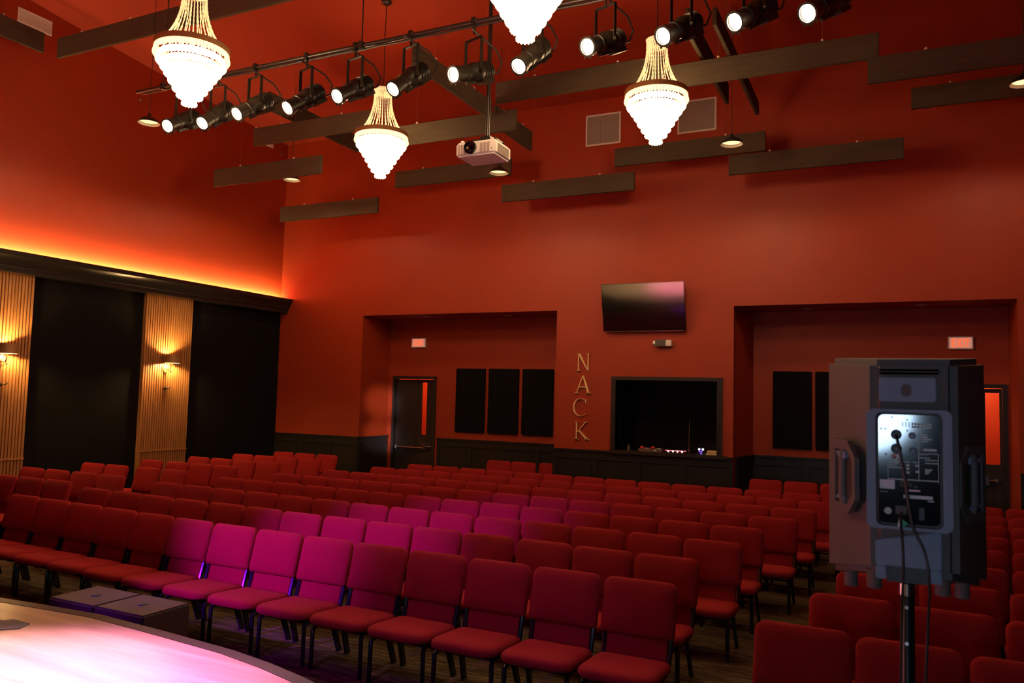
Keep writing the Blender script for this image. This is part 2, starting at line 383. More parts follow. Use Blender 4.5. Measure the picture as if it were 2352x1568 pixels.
# wall letters
def letter(ch, x, z, polys, label):
    m = MB()
    for p in polys: m.prism([(a, b) for a, b in p], -.032, -.006, M['gold'], 'y')
    put('wall_letter', m.mesh('wall_letter', smooth=False), None, (x, D, z), label=label, cat='letter', group='gold NACK letters')
def q(x0, z0, x1, z1, w0, w1=None):
    w1 = w0 if w1 is None else w1
    return [(x0 - w0, z0), (x0 + w0, z0), (x1 + w1, z1), (x1 - w1, z1)]
def serif(x, z, w, up):
    s = 1 if up else -1
    return [(x - w, z), (x + w, z), (x + w * .35, z + s * .016), (x - w * .35, z + s * .016)]
h = .31
N = [q(.045, 0, .045, h, .008), q(.225, 0, .225, h, .008), [(.03, h), (.068, h), (.233, 0), (.217, 0)], serif(.045, 0, .04, True), serif(.225, h, .04, False), [(-.0, h), (.05, h), (.05, h - .013), (.02, h - .01)]]
A = [q(.045, 0, .165, h + .01, .007, .008), q(.275, 0, .165, h + .01, .018, .012), [(.085, .105), (.235, .105), (.230, .12), (.09, .12)], serif(.045, 0, .045, True), serif(.275, 0, .05, True)]
Cc = []
for i in range(16):
    a0, a1 = R(48 + i * 264 / 16), R(48 + (i + 1) * 264 / 16)
    def pt(a, o): 
        th = .006 + .018 * max(0, -cos(a)) ** 1.2
        return (.15 + (.135 + (th if o else -th) * .5) * cos(a) * .98, h / 2 + (.155 + (th if o else -th) * .5) * sin(a))
    Cc.append([pt(a0, 1), pt(a1, 1), pt(a1, 0), pt(a0, 0)])
Cc.append([(.235, h - .03), (.247, h - .005), (.247, h - .085), (.240, h - .08)])
K = [q(.05, 0, .05, h, .010), [(.055, .125), (.075, .13), (.235, h), (.215, h)], [(.075, .155), (.105, .165), (.275, .0), (.235, .0)], serif(.05, 0, .045, True), serif(.05, h, .045, False), serif(.225, h, .042, False), [(.20, 0), (.30, -.006), (.27, .02), (.235, .016)]]
letter('N', -5.10, 2.54, N, 'gold letter N, topmost on the red wall beside the booth')
letter('A', -5.13, 2.14, A, 'gold letter A below the N on the red wall')
letter('C', -5.15, 1.74, Cc, 'gold letter C above the K on the red wall')
letter('K', -5.12, 1.33, K, 'gold letter K, lowest on the red wall above the wainscot')

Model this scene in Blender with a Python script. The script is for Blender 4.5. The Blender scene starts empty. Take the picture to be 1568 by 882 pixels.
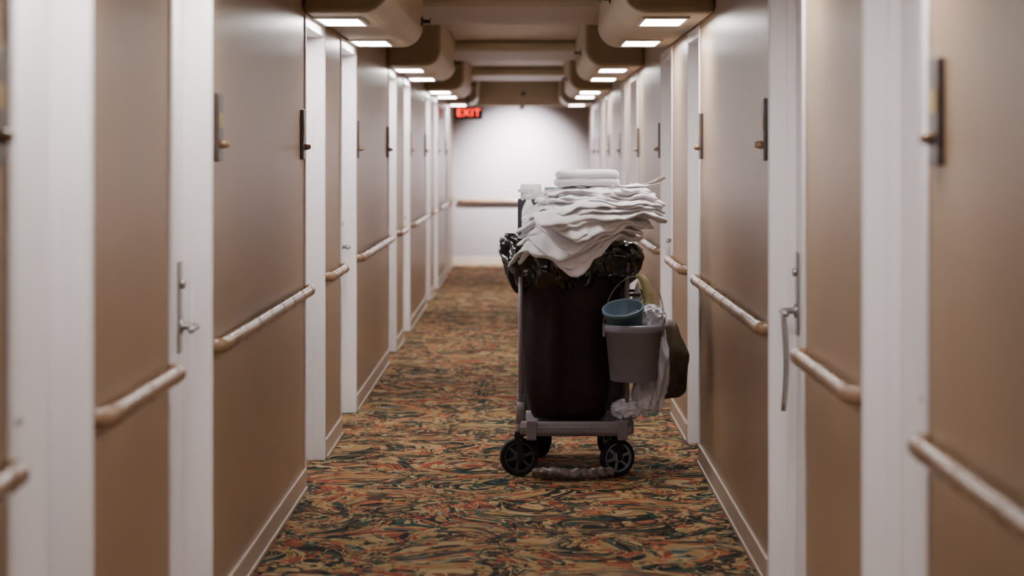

^^^^

▶ **STATED TASK**
Copy all the records above exactly, but leave out the pictures.

▶ **EXERCISE SOLUTION**
Keep writing the Blender script for this image. This is part 2, starting at line 383. More parts follow. Use Blender 4.5. Measure the picture as if it were 2352x1568 pixels.
# wall letters
def letter(ch, x, z, polys, label):
    m = MB()
    for p in polys: m.prism([(a, b) for a, b in p], -.032, -.006, M['gold'], 'y')
    put('wall_letter', m.mesh('wall_letter', smooth=False), None, (x, D, z), label=label, cat='letter', group='gold NACK letters')
def q(x0, z0, x1, z1, w0, w1=None):
    w1 = w0 if w1 is None else w1
    return [(x0 - w0, z0), (x0 + w0, z0), (x1 + w1, z1), (x1 - w1, z1)]
def serif(x, z, w, up):
    s = 1 if up else -1
    return [(x - w, z), (x + w, z), (x + w * .35, z + s * .016), (x - w * .35, z + s * .016)]
h = .31
N = [q(.045, 0, .045, h, .008), q(.225, 0, .225, h, .008), [(.03, h), (.068, h), (.233, 0), (.217, 0)], serif(.045, 0, .04, True), serif(.225, h, .04, False), [(-.0, h), (.05, h), (.05, h - .013), (.02, h - .01)]]
A = [q(.045, 0, .165, h + .01, .007, .008), q(.275, 0, .165, h + .01, .018, .012), [(.085, .105), (.235, .105), (.230, .12), (.09, .12)], serif(.045, 0, .045, True), serif(.275, 0, .05, True)]
Cc = []
for i in range(16):
    a0, a1 = R(48 + i * 264 / 16), R(48 + (i + 1) * 264 / 16)
    def pt(a, o): 
        th = .006 + .018 * max(0, -cos(a)) ** 1.2
        return (.15 + (.135 + (th if o else -th) * .5) * cos(a) * .98, h / 2 + (.155 + (th if o else -th) * .5) * sin(a))
    Cc.append([pt(a0, 1), pt(a1, 1), pt(a1, 0), pt(a0, 0)])
Cc.append([(.235, h - .03), (.247, h - .005), (.247, h - .085), (.240, h - .08)])
K = [q(.05, 0, .05, h, .010), [(.055, .125), (.075, .13), (.235, h), (.215, h)], [(.075, .155), (.105, .165), (.275, .0), (.235, .0)], serif(.05, 0, .045, True), serif(.05, h, .045, False), serif(.225, h, .042, False), [(.20, 0), (.30, -.006), (.27, .02), (.235, .016)]]
letter('N', -5.10, 2.54, N, 'gold letter N, topmost on the red wall beside the booth')
letter('A', -5.13, 2.14, A, 'gold letter A below the N on the red wall')
letter('C', -5.15, 1.74, Cc, 'gold letter C above the K on the red wall')
letter('K', -5.12, 1.33, K, 'gold letter K, lowest on the red wall above the wainscot')

Model this scene in Blender with a Python script. The script is for Blender 4.5. The Blender scene starts empty. Take the picture to be 1568 by 882 pixels.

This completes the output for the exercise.